■ Provided material
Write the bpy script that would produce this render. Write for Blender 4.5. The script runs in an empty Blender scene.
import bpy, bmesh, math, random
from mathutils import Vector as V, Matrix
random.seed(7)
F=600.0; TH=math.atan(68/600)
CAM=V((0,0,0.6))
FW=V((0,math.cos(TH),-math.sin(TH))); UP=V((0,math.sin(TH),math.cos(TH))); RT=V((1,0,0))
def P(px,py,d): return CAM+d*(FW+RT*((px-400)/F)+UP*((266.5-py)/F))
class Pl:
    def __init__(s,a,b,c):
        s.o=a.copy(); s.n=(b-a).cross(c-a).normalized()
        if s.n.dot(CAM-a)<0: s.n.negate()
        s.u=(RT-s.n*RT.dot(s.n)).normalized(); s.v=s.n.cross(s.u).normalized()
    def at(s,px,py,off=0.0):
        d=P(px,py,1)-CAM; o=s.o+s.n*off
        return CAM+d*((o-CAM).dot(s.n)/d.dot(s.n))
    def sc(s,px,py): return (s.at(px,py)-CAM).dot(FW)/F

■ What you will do
Repeat the lines above exactly.

■ Exercise output
Write the bpy script that would produce this render. Write for Blender 4.5. The script runs in an empty Blender scene.
import bpy, bmesh, math, random
from mathutils import Vector as V, Matrix
random.seed(7)
F=600.0; TH=math.atan(68/600)
CAM=V((0,0,0.6))
FW=V((0,math.cos(TH),-math.sin(TH))); UP=V((0,math.sin(TH),math.cos(TH))); RT=V((1,0,0))
def P(px,py,d): return CAM+d*(FW+RT*((px-400)/F)+UP*((266.5-py)/F))
class Pl:
    def __init__(s,a,b,c):
        s.o=a.copy(); s.n=(b-a).cross(c-a).normalized()
        if s.n.dot(CAM-a)<0: s.n.negate()
        s.u=(RT-s.n*RT.dot(s.n)).normalized(); s.v=s.n.cross(s.u).normalized()
    def at(s,px,py,off=0.0):
        d=P(px,py,1)-CAM; o=s.o+s.n*off
        return CAM+d*((o-CAM).dot(s.n)/d.dot(s.n))
    def sc(s,px,py): return (s.at(px,py)-CAM).dot(FW)/F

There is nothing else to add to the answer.